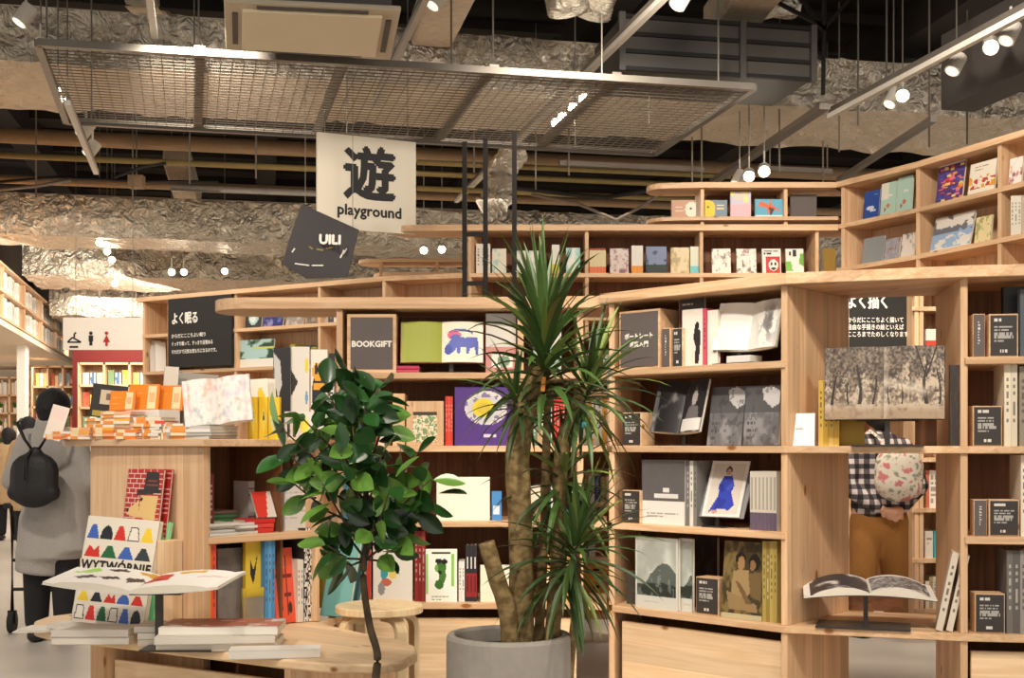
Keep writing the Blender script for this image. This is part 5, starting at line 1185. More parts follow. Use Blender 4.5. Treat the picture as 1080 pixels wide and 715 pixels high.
W1.face(2.76, 949, 963, 246, small(11, (226, 214, 200), [(120, 124, 140), (60, 50, 50)], 3), 'white book with a dark sketch, third on the lower wing row', d=.09, tilt=.16)
a = Art(36, 30, (222, 216, 204)); n = a.noise(5, 9); a.mix((n > .45) & (a.v < .6) & (a.v > .08), (150, 176, 206)).mix((n > .62) & (a.v > .5), (110, 112, 120)).mix(abs(a.u - .5) < .01, (190, 184, 174))
W2.face(2.76, 980, 1022, 226, a.a, 'wide white and blue picture book, lower wing row', d=.06, tilt=.24)
a = Art(14, 24, (226, 210, 160)); n = a.noise(6, 2); a.mix((n > .6), (170, 170, 110))
W2.face(2.76, 1027, 1044, 228, a.a, 'pale yellow patterned book, lower wing row', d=.08, tilt=.12)
W2.spines(2.76, 1066, 1077, 206, 3, [(226, 220, 206)], 'white spine, lower wing row', d=.05, pages=False)
# high left bookcase
B = S1
for x0, x1, yt, z, art, nm in ((258, 275, 322, 2.36, Art(16, 20, (56, 60, 62)).ell(.5, .45, .3, .32, (170, 206, 206)).ell(.45, .4, .18, .15, (226, 234, 230)).a, 'dark book with a pale globe'), (277, 298, 321, 2.36, small(13, (44, 52, 120), [(120, 130, 190), (180, 160, 190)], 5), 'indigo book with swirling stars'), (301, 319, 324, 2.36, small(14, (150, 140, 130), [(222, 214, 202)], 5), 'grey and white book right of the indigo one'), (322, 333, 322, 2.36, small(15, (110, 96, 84), [(190, 180, 160)], 4), 'brownish book at the bay end of the high left case')):
    B.face(z, x0, x1, yt, art, nm + ', high left bookcase', d=.08, tilt=.14)
a = Art(30, 26, (236, 232, 220)); n = a.noise(4, 6); ms = a.v > .32; a.mix(ms * 1., (96, 132, 110)); a.mix(ms * (n > .5), (176, 206, 204)); a.mix(ms * (n < .4), (50, 74, 60)); a.mix(ms * (abs(a.v - .7) < .05) * (a.u > .4), (206, 206, 110))
B.face(2.0, 251, 288, 358, a.a, 'white-footed book with a green forest photograph, below the globe book', d=.05, tilt=.05)
for i, (x0, c) in enumerate(((152.5, (226, 220, 210)), (158, (214, 206, 196)), (163.5, (232, 226, 216)))):
    p = B.at(x0 + 6, .08); M = Matrix.Translation((p.x, p.y, 2.001)) @ Matrix.Rotation(B.rz + .9, 4, 'Z') @ Matrix.Rotation(-.22, 4, 'X')
    book('print_board', f'pale print board leaning in the open end bay, {ORD(i)} from the left', 'picture', .10, .34 - .02 * i, .006, np.array(c, float), c, M, pages=False)
B.spines(2.0, 300, 334, 362, 6, [(70, 70, 80), (160, 150, 60), (60, 90, 130), (210, 200, 180)], 'spine in the lower right bay of the high left case', d=.06, pages=False, jitter=.2)
B.spines(2.36, 340, 400, 322, 10, [(200, 190, 176), (90, 84, 90), (226, 220, 208), (120, 60, 50)], 'spine in the last bay of the high left case', d=.06, pages=False, jitter=.15)
# narrow bookcase beyond the portal
B = NB
B.face(1.92, 976, 990, 347, Art(10, 10, (230, 222, 206)).rect(0, .3, 1, .6, (206, 70, 56)).a, 'red and white box on the narrow bookcase', t=.05, d=.05, name='small_box', cat='box', pages=False)
B.face(1.56, 976, 990, 395, small(31, (226, 218, 200), [(200, 190, 170)]), 'cream book high on the narrow bookcase', d=.06)
B.face(.84, 976, 990, 496, Art(10, 16, (232, 224, 210)).rect(0, 0, .3, 1, (206, 110, 70)).lines(.4, .1, .9, .9, 5, (160, 150, 140), 2).a, 'white book with an orange band beyond the portal', d=.06)
#B.face(.84, 993, 1010, 500, small(32, (222, 214, 196), [(150, 150, 150)]), 'white book right of the orange-banded one', d=.06)
B.face(.48, 975, 984, 560, Art(8, 12, (226, 218, 204)).lines(.1, .5, .9, .9, 3, (150, 140, 130), 3).a, 'white book left of a turquoise one beyond the portal', d=.06)
B.face(.48, 984.5, 990.5, 560, Art(4, 12, (60, 176, 190)).a, 'turquoise book beyond the portal', d=.06, spine=(60, 170, 180))
#B.face(.48, 993, 1012, 562, small(33, (214, 204, 186), [(120, 120, 110)]), 'patterned pale book right of the turquoise one', d=.06)
B.spines(.12, 976, 996, 608, 5, [(220, 212, 196), (170, 150, 110), (206, 196, 180)], 'spine on the lowest shelf beyond the portal', d=.05, pages=False, jitter=.15)

# ---- counter niche ---------------------------------------------------------
B = LN1; zb, zc = .905, .49
B.spines(zb, 219.5, 225.5, 500, 1, [(96, 34, 32)], 'tall dark red spine standing', d=.03)
def stack(bay, z, px, d, n, w, h, t, cols, label, rz=0, jit=.01, name='book', group=None, spine=None):
    p = bay.at(px, d) if bay else Vector(px)
    for i in range(n):
        c = cols[i % len(cols)]; r = random.uniform(-1, 1)
        sp = Art(20, 2, c).rect(.1, .2, .5, .8, tuple(np.array(c) * .6)).a if spine is None else spine
        o = flat_book(f'{label}, {ORD(i)} from the bottom' if n > 1 else label, p.x + r * jit, p.y + random.uniform(-1, 1) * jit, z + i * (t + .0006) + .0005, w, h, t, (bay.rz if bay else 0) + rz + r * jit * 2, c, name=name, group='booklet piles in the niche')
stack(B, zb, 240, .09, 4, .15, .15, .013, [(212, 206, 196), (196, 190, 182), (220, 214, 204)], 'grey white booklet in the left stack of the niche')
stack(B, zb, 238, .24, 6, .15, .15, .016, [(60, 110, 60), (52, 96, 56), (110, 84, 70)], 'green booklet in the stack at the back of the niche')
stack(B, zb, 262, .10, 4, .12, .12, .012, [(226, 220, 212), (214, 208, 200)], 'white booklet in the stack beside the red boxed books')
stack(B, zb, 283, .11, 3, .12, .155, .020, [(214, 54, 44), (222, 70, 60), (206, 46, 40)], 'red boxed book lying flat in the niche')
B.face(zb, 272, 292, 528 - 8, Art(16, 14, (216, 60, 46)).poly([(.5, 0), (1, 0), (1, 1), (.8, 1)], (226, 210, 200)).a, 'red and cream folded card on top of the red boxed books', t=.012, d=.06, tilt=.45, raise_=.063, name='paper_card', cat='card', pages=False)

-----

→ **Written request**
Extract every line of the data exactly; pictures stay out.

→ **Solution to the exercise**
Keep writing the Blender script for this image. This is part 5, starting at line 1185. More parts follow. Use Blender 4.5. Treat the picture as 1080 pixels wide and 715 pixels high.
W1.face(2.76, 949, 963, 246, small(11, (226, 214, 200), [(120, 124, 140), (60, 50, 50)], 3), 'white book with a dark sketch, third on the lower wing row', d=.09, tilt=.16)
a = Art(36, 30, (222, 216, 204)); n = a.noise(5, 9); a.mix((n > .45) & (a.v < .6) & (a.v > .08), (150, 176, 206)).mix((n > .62) & (a.v > .5), (110, 112, 120)).mix(abs(a.u - .5) < .01, (190, 184, 174))
W2.face(2.76, 980, 1022, 226, a.a, 'wide white and blue picture book, lower wing row', d=.06, tilt=.24)
a = Art(14, 24, (226, 210, 160)); n = a.noise(6, 2); a.mix((n > .6), (170, 170, 110))
W2.face(2.76, 1027, 1044, 228, a.a, 'pale yellow patterned book, lower wing row', d=.08, tilt=.12)
W2.spines(2.76, 1066, 1077, 206, 3, [(226, 220, 206)], 'white spine, lower wing row', d=.05, pages=False)
# high left bookcase
B = S1
for x0, x1, yt, z, art, nm in ((258, 275, 322, 2.36, Art(16, 20, (56, 60, 62)).ell(.5, .45, .3, .32, (170, 206, 206)).ell(.45, .4, .18, .15, (226, 234, 230)).a, 'dark book with a pale globe'), (277, 298, 321, 2.36, small(13, (44, 52, 120), [(120, 130, 190), (180, 160, 190)], 5), 'indigo book with swirling stars'), (301, 319, 324, 2.36, small(14, (150, 140, 130), [(222, 214, 202)], 5), 'grey and white book right of the indigo one'), (322, 333, 322, 2.36, small(15, (110, 96, 84), [(190, 180, 160)], 4), 'brownish book at the bay end of the high left case')):
    B.face(z, x0, x1, yt, art, nm + ', high left bookcase', d=.08, tilt=.14)
a = Art(30, 26, (236, 232, 220)); n = a.noise(4, 6); ms = a.v > .32; a.mix(ms * 1., (96, 132, 110)); a.mix(ms * (n > .5), (176, 206, 204)); a.mix(ms * (n < .4), (50, 74, 60)); a.mix(ms * (abs(a.v - .7) < .05) * (a.u > .4), (206, 206, 110))
B.face(2.0, 251, 288, 358, a.a, 'white-footed book with a green forest photograph, below the globe book', d=.05, tilt=.05)
for i, (x0, c) in enumerate(((152.5, (226, 220, 210)), (158, (214, 206, 196)), (163.5, (232, 226, 216)))):
    p = B.at(x0 + 6, .08); M = Matrix.Translation((p.x, p.y, 2.001)) @ Matrix.Rotation(B.rz + .9, 4, 'Z') @ Matrix.Rotation(-.22, 4, 'X')
    book('print_board', f'pale print board leaning in the open end bay, {ORD(i)} from the left', 'picture', .10, .34 - .02 * i, .006, np.array(c, float), c, M, pages=False)
B.spines(2.0, 300, 334, 362, 6, [(70, 70, 80), (160, 150, 60), (60, 90, 130), (210, 200, 180)], 'spine in the lower right bay of the high left case', d=.06, pages=False, jitter=.2)
B.spines(2.36, 340, 400, 322, 10, [(200, 190, 176), (90, 84, 90), (226, 220, 208), (120, 60, 50)], 'spine in the last bay of the high left case', d=.06, pages=False, jitter=.15)
# narrow bookcase beyond the portal
B = NB
B.face(1.92, 976, 990, 347, Art(10, 10, (230, 222, 206)).rect(0, .3, 1, .6, (206, 70, 56)).a, 'red and white box on the narrow bookcase', t=.05, d=.05, name='small_box', cat='box', pages=False)
B.face(1.56, 976, 990, 395, small(31, (226, 218, 200), [(200, 190, 170)]), 'cream book high on the narrow bookcase', d=.06)
B.face(.84, 976, 990, 496, Art(10, 16, (232, 224, 210)).rect(0, 0, .3, 1, (206, 110, 70)).lines(.4, .1, .9, .9, 5, (160, 150, 140), 2).a, 'white book with an orange band beyond the portal', d=.06)
#B.face(.84, 993, 1010, 500, small(32, (222, 214, 196), [(150, 150, 150)]), 'white book right of the orange-banded one', d=.06)
B.face(.48, 975, 984, 560, Art(8, 12, (226, 218, 204)).lines(.1, .5, .9, .9, 3, (150, 140, 130), 3).a, 'white book left of a turquoise one beyond the portal', d=.06)
B.face(.48, 984.5, 990.5, 560, Art(4, 12, (60, 176, 190)).a, 'turquoise book beyond the portal', d=.06, spine=(60, 170, 180))
#B.face(.48, 993, 1012, 562, small(33, (214, 204, 186), [(120, 120, 110)]), 'patterned pale book right of the turquoise one', d=.06)
B.spines(.12, 976, 996, 608, 5, [(220, 212, 196), (170, 150, 110), (206, 196, 180)], 'spine on the lowest shelf beyond the portal', d=.05, pages=False, jitter=.15)

# ---- counter niche ---------------------------------------------------------
B = LN1; zb, zc = .905, .49
B.spines(zb, 219.5, 225.5, 500, 1, [(96, 34, 32)], 'tall dark red spine standing', d=.03)
def stack(bay, z, px, d, n, w, h, t, cols, label, rz=0, jit=.01, name='book', group=None, spine=None):
    p = bay.at(px, d) if bay else Vector(px)
    for i in range(n):
        c = cols[i % len(cols)]; r = random.uniform(-1, 1)
        sp = Art(20, 2, c).rect(.1, .2, .5, .8, tuple(np.array(c) * .6)).a if spine is None else spine
        o = flat_book(f'{label}, {ORD(i)} from the bottom' if n > 1 else label, p.x + r * jit, p.y + random.uniform(-1, 1) * jit, z + i * (t + .0006) + .0005, w, h, t, (bay.rz if bay else 0) + rz + r * jit * 2, c, name=name, group='booklet piles in the niche')
stack(B, zb, 240, .09, 4, .15, .15, .013, [(212, 206, 196), (196, 190, 182), (220, 214, 204)], 'grey white booklet in the left stack of the niche')
stack(B, zb, 238, .24, 6, .15, .15, .016, [(60, 110, 60), (52, 96, 56), (110, 84, 70)], 'green booklet in the stack at the back of the niche')
stack(B, zb, 262, .10, 4, .12, .12, .012, [(226, 220, 212), (214, 208, 200)], 'white booklet in the stack beside the red boxed books')
stack(B, zb, 283, .11, 3, .12, .155, .020, [(214, 54, 44), (222, 70, 60), (206, 46, 40)], 'red boxed book lying flat in the niche')
B.face(zb, 272, 292, 528 - 8, Art(16, 14, (216, 60, 46)).poly([(.5, 0), (1, 0), (1, 1), (.8, 1)], (226, 210, 200)).a, 'red and cream folded card on top of the red boxed books', t=.012, d=.06, tilt=.45, raise_=.063, name='paper_card', cat='card', pages=False)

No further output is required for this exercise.